> _Task goal_
Copy exactly, please, the lines of the data from its start through the line containing "PI = math.pi".
START
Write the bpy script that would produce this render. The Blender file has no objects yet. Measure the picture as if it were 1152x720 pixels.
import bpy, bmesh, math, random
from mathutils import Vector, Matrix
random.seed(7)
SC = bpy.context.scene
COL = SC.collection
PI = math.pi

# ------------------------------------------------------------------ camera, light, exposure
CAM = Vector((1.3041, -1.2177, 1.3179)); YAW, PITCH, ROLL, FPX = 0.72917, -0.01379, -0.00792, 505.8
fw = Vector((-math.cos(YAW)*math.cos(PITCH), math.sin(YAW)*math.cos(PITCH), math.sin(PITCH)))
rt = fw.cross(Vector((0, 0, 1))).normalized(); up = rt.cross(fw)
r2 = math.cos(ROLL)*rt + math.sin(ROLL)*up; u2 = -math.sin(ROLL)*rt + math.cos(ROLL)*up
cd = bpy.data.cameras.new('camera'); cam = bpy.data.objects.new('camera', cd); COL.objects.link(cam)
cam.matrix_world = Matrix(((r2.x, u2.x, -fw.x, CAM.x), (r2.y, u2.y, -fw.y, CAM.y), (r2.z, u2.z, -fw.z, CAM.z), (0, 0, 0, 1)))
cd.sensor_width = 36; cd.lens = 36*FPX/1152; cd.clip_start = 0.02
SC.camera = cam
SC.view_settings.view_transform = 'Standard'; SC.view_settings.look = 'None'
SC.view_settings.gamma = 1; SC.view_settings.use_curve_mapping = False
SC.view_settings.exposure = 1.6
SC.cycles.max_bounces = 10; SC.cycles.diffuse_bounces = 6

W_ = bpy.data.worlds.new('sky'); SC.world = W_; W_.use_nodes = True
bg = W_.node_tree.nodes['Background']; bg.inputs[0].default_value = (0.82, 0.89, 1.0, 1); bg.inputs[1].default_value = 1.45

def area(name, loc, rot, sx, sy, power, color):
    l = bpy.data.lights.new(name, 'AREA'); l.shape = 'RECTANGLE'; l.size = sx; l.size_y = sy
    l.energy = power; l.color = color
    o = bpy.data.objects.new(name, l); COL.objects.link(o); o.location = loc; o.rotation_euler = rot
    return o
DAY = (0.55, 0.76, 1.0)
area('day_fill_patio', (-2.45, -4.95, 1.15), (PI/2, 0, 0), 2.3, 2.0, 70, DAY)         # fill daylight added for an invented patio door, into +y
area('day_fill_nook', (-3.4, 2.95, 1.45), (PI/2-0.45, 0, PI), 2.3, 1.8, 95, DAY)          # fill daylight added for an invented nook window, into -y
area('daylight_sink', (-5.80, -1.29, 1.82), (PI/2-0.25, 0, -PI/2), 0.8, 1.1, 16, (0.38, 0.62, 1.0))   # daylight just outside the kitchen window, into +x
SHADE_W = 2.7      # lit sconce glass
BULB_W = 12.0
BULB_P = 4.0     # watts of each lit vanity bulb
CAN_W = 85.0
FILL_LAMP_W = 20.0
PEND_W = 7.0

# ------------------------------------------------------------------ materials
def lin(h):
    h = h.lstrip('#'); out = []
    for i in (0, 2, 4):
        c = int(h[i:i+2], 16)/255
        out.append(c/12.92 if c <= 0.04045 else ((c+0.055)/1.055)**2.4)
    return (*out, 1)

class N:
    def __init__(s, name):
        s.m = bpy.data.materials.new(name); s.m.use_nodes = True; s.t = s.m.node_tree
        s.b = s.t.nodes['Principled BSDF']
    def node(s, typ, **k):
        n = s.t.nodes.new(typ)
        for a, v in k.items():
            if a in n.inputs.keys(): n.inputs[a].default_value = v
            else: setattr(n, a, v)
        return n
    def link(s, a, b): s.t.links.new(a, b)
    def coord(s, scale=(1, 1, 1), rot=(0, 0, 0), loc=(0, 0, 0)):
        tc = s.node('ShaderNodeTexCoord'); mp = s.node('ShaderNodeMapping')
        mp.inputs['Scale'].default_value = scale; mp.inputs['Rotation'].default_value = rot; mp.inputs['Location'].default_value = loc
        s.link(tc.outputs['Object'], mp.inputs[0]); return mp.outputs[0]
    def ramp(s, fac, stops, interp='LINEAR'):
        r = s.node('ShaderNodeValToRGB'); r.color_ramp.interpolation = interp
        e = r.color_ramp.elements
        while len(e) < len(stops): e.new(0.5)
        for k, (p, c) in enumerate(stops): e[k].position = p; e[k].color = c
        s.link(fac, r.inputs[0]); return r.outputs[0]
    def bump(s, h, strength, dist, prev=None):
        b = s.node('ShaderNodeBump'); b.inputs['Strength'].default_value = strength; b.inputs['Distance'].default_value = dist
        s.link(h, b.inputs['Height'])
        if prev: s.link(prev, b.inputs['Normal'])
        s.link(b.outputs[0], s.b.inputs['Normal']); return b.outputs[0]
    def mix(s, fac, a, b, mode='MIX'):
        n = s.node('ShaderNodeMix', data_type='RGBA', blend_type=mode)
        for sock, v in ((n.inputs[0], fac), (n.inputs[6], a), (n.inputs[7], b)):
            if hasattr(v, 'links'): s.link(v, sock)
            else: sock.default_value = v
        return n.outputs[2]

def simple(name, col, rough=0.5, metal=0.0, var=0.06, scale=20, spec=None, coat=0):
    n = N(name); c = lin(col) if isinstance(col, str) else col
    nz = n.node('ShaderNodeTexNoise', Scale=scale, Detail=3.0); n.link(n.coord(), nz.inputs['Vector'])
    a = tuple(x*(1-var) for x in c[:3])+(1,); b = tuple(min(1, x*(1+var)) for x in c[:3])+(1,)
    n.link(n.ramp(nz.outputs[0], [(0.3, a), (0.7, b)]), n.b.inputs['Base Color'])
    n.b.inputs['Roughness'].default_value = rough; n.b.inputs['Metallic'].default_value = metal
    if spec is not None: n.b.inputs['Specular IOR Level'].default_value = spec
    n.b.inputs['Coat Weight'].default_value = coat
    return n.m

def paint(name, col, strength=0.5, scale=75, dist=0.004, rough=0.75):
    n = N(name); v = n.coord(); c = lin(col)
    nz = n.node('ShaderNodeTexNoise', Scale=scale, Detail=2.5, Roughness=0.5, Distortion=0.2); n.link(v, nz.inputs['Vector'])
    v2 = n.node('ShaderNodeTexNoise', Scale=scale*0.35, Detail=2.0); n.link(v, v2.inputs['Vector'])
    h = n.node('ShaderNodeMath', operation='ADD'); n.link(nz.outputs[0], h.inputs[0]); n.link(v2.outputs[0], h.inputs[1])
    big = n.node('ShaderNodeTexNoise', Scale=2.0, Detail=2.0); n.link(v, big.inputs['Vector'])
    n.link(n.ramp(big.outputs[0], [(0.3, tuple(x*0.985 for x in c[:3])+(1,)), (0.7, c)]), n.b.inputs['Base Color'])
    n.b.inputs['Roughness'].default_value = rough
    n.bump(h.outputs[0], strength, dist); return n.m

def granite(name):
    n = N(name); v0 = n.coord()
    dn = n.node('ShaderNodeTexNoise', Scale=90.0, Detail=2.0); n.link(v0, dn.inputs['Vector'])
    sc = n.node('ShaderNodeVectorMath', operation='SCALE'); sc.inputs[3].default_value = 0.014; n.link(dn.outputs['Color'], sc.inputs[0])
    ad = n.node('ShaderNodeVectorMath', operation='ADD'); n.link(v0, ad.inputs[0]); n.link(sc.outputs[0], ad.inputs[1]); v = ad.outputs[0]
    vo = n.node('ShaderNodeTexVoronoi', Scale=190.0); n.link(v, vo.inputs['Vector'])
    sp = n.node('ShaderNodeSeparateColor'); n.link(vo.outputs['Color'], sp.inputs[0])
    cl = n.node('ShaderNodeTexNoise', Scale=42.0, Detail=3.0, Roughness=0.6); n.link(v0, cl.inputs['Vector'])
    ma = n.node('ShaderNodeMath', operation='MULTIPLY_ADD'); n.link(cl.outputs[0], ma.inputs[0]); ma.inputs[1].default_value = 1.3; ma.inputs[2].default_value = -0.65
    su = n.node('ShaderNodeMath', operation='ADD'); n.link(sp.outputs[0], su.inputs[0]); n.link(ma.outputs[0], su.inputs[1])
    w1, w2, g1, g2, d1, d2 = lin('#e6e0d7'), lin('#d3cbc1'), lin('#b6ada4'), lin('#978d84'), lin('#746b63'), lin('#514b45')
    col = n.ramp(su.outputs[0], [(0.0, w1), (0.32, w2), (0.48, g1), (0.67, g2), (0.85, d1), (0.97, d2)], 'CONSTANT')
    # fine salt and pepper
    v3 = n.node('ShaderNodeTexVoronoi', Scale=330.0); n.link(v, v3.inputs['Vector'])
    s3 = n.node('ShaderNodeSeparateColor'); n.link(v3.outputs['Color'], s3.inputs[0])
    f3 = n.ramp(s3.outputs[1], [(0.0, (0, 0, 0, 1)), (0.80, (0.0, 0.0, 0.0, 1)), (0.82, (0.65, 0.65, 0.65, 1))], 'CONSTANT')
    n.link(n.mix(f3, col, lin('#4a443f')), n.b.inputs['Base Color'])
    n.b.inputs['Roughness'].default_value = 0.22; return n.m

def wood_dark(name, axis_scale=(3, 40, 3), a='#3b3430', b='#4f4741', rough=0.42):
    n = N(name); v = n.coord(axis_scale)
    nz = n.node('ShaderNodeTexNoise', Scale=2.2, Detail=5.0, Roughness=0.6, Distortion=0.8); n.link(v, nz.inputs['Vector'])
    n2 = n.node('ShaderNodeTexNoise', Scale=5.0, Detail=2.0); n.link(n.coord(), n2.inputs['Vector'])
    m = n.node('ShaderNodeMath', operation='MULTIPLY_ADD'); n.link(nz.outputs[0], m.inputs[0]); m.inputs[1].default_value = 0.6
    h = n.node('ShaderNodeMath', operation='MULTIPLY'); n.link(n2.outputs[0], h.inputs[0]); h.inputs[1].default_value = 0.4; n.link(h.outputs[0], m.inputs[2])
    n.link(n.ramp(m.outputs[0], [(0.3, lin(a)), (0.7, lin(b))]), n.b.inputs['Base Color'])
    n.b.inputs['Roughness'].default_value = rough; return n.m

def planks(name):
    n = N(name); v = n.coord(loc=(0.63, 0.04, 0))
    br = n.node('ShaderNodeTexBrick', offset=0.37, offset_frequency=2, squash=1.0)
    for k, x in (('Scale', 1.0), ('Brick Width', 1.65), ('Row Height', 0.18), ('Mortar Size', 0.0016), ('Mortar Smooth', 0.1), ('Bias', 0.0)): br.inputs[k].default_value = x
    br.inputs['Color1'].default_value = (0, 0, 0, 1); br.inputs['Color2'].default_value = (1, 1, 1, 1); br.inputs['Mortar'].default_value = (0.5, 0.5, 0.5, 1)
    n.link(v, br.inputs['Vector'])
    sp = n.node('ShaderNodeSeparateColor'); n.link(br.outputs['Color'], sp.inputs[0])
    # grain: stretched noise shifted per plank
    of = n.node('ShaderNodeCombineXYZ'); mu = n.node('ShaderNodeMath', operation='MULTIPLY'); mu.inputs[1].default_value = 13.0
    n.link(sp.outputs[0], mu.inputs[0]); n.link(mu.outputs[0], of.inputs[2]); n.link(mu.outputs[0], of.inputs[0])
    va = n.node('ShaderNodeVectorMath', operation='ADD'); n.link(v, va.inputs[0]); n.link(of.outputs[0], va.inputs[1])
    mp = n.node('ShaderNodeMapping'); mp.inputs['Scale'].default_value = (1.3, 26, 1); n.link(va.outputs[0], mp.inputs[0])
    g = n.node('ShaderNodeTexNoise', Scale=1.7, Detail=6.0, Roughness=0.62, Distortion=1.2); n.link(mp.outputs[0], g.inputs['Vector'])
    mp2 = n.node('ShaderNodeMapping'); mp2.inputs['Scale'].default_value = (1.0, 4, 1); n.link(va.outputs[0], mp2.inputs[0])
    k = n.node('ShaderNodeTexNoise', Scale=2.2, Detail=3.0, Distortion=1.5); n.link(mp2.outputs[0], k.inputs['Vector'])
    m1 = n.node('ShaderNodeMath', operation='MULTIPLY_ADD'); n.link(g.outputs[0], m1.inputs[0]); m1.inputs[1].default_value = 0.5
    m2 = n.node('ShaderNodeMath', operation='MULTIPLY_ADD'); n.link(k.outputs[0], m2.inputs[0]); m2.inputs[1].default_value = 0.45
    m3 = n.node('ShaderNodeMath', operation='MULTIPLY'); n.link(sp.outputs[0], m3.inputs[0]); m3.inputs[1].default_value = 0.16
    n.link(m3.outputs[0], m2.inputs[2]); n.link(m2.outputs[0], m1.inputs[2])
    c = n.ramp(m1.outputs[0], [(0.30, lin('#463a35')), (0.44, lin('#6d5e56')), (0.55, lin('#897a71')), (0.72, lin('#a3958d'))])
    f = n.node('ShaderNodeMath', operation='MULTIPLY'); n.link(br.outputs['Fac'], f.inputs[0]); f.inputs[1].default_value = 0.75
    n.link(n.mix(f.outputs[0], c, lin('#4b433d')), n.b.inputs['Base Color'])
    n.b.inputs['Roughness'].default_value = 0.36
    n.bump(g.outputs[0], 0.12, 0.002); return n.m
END
> _Final result_
Write the bpy script that would produce this render. The Blender file has no objects yet. Measure the picture as if it were 1152x720 pixels.
import bpy, bmesh, math, random
from mathutils import Vector, Matrix
random.seed(7)
SC = bpy.context.scene
COL = SC.collection
PI = math.pi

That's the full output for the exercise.